これらは単独では意味を持たず、前の語の意味を補っていること、また、音声上も一まとまりのリズムになっているので、補助動詞や形式名詞が連続して前の語より拍数が長くならない限り、続け書きする。

【例外】判定詞、補助動詞、形式名詞の連続

判定詞や補助動詞、形式名詞が連続して、その前の純粋名詞より長くなる場合は、「判定詞(だ)」又は「する」などの補助動詞の前で区切る。

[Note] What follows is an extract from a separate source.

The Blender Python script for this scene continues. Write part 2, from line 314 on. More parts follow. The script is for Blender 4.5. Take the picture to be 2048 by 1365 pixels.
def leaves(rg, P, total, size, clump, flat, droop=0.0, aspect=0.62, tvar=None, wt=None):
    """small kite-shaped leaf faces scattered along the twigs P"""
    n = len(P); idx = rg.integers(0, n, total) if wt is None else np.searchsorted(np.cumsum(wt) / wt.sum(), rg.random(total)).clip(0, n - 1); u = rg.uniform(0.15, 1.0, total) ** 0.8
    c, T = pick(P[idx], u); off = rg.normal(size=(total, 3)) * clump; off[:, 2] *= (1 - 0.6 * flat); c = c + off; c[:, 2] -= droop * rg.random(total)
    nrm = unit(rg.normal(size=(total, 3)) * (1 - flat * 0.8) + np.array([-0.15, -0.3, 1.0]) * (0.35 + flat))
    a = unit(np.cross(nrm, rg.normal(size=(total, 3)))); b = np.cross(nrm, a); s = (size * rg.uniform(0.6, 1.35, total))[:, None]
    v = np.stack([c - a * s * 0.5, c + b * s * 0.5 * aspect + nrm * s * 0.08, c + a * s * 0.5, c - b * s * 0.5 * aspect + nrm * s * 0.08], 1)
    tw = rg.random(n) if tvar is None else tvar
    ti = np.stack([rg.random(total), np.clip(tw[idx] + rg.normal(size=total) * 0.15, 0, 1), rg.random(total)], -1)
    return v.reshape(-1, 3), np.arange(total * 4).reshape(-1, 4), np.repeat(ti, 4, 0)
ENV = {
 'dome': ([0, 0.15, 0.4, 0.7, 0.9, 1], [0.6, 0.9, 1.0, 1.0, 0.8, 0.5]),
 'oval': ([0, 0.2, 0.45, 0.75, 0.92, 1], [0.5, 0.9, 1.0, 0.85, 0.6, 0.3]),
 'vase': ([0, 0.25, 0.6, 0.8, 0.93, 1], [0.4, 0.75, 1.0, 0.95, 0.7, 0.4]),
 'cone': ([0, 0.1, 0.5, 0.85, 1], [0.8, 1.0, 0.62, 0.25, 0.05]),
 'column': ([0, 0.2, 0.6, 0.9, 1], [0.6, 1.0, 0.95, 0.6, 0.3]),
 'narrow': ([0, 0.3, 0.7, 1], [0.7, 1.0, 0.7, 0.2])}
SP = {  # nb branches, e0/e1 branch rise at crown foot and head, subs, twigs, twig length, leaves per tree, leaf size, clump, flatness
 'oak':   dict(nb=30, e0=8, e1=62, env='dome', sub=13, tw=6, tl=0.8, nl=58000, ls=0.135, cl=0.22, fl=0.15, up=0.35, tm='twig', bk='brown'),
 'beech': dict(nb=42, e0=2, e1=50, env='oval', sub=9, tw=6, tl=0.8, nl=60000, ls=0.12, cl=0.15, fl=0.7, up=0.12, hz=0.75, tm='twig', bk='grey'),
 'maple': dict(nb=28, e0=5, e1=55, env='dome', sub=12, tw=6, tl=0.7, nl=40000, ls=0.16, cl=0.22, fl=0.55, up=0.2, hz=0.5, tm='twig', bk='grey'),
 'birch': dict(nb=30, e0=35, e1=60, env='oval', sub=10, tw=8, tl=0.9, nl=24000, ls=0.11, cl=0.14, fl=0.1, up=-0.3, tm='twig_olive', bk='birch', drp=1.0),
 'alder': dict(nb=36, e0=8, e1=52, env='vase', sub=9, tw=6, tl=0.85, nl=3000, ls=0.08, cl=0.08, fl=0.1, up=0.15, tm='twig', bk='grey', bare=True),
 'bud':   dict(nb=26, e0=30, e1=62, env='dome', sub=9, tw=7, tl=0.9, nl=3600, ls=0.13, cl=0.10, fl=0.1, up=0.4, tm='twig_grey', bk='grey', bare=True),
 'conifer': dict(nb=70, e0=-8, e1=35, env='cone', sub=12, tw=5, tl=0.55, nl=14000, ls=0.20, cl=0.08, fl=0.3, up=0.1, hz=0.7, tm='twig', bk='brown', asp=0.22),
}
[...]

  • 判定詞の後に補助動詞などが連続して、その前の純粋名詞より長くなる場合は、「判定詞」の前で区切る。
    • 「大失敗|であった」「大成功|なのである」
  • 補助動詞や形式名詞が連続した長い文節では、「純粋名詞」や「慣用句」、「連語」などの内部では区切れないので、補助動詞の前で区切ることを許容する。
    • 「想像|していなかった」「気になって|いるのだろう」

ポイント

見分けのポイント純粋動詞補助動詞
意味動作・存在そのもの態様・完了・準備・結果など
アクセント独立して強調される弱く続けて発音される
文法的地位自立語助動詞・付属語的扱い
分かち書き前の語と区切る原則、続け書きする
(例外)補助動詞が続く場合
  1. 8拍以上の文節で、「する・いる・ある」を含む場合は、読み手の負担をできる限り減らし、また、誤読を防止する工夫をする。
    • 純粋動詞のときは、分かち書き
    • 補助動詞・態様を表すときは、原則、続け書き
  2. 判定詞や補助動詞、形式名詞が連続して、その前の純粋名詞などより長くなるなど、リズムが悪くなる場合は、「判定詞(だ)」又は「補助動詞」の前で区切ることを許容する。

【追加】その他、補助動詞など

  • 補助動詞「なる」、純粋動詞「成る」「為る」「生る」
    • 「面白くなった」(補助動詞:8拍だが、続け書き)
    • 「面白く|なってきた」(補助動詞の連続で例外扱い)
    • 「とうもろこしが|なった」(純粋動詞「生る」)
    • 「〜になる」の区切り方|7拍までは続け書き
      • 気になる(4拍:補助動詞、慣用句)
      • 気にはなる(5拍:純粋動詞)
      • 気になるだろう(7拍:補助動詞)
      • 気にはなります(7拍:純粋動詞)
      • 気になるのでしょう(8拍:補助動詞)
      • 気には|なるだろう(8拍:純粋動詞)
      • 気になって|います(8拍:補助動詞の連続で例外適用)
  • 補助動詞「いく」、純粋動詞「言う」「行く」の意味の違い
    1. 「郵便|局員が|計っていった」→ 補助動詞「いく」
      • 郵便物の量を、次々と計っていくこと。
      • 『点訳の手引き』では区切って書くため、下記純粋動詞との誤読が生じる恐れがある。
    2. 「郵便|局員が|計って|言った」→ 純粋動詞「言う」
      • 郵便物の量を計ってから、料金などを告げる。
    3. 「郵便|局員が|計って|行った」→ 純粋動詞「行く」
      • 郵便物の量を計ってから、どこかに行くこと。
    4. ちなみに、実際に、メグレシリーズで出てきた文章は、「2番」である。